→ PROVIDED DATA:
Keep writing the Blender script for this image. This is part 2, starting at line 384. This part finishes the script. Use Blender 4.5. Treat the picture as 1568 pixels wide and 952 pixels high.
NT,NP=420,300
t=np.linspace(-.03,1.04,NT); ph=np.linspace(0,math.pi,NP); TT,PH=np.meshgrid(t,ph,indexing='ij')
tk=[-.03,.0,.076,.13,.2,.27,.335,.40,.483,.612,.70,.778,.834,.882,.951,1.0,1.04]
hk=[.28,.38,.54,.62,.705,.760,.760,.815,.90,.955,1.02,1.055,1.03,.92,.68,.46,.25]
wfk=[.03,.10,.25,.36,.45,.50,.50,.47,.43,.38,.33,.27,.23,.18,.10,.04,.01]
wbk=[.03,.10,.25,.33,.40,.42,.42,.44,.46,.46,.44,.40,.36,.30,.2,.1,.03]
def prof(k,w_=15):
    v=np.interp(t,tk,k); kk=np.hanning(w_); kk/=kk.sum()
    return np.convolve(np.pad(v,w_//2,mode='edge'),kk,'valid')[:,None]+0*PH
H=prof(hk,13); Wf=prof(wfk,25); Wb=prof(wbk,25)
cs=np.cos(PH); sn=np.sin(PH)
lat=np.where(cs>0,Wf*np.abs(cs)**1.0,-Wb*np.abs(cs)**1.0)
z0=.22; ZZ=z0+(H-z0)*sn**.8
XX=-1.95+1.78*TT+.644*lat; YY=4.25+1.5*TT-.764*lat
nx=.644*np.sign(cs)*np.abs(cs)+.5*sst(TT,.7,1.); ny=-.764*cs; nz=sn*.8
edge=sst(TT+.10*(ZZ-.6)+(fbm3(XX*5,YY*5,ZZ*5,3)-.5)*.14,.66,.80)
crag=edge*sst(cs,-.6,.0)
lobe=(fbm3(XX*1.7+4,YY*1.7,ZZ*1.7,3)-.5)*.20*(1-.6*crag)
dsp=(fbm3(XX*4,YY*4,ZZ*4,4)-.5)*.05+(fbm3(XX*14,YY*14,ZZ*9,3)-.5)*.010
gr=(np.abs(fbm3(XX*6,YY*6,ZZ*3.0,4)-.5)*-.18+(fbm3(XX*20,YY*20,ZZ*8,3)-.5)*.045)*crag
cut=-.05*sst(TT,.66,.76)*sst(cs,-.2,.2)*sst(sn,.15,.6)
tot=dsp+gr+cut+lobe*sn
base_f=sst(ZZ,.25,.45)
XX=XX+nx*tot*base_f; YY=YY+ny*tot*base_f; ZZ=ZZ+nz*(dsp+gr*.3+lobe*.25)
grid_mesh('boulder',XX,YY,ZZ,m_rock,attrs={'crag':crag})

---

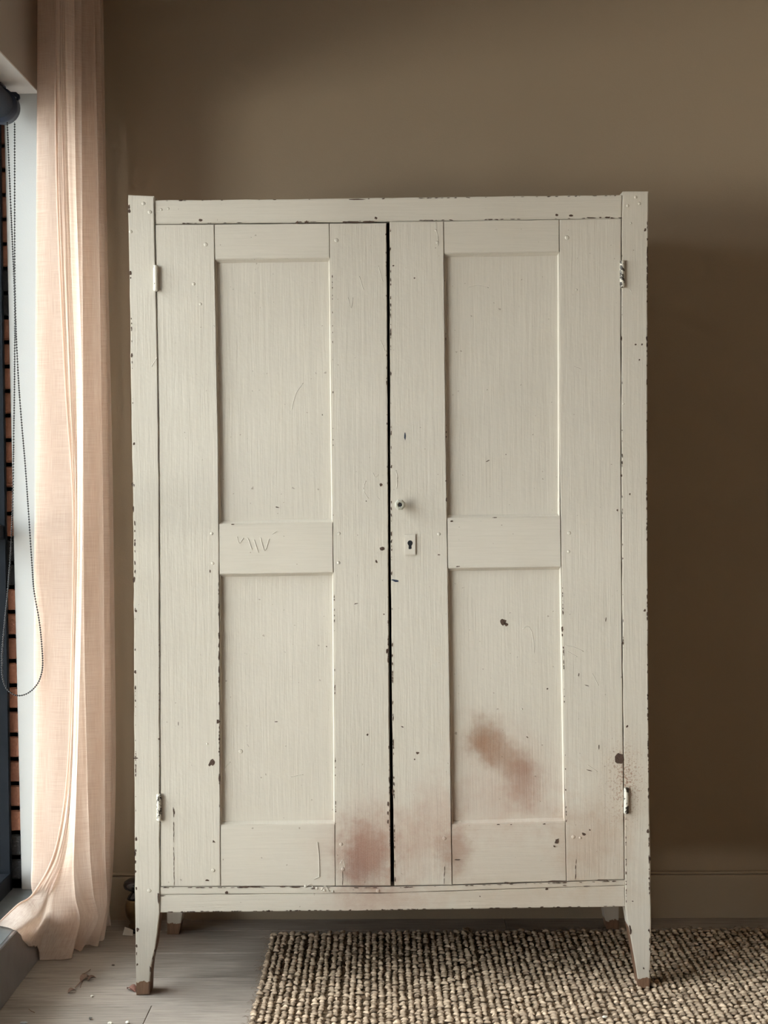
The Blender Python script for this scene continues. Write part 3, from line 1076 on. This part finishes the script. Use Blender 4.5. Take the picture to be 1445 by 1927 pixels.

→ WRITTEN PROBLEM: Say how many lines of the material contain the word "script", with no other text.

→ CORRECT RESULT: 2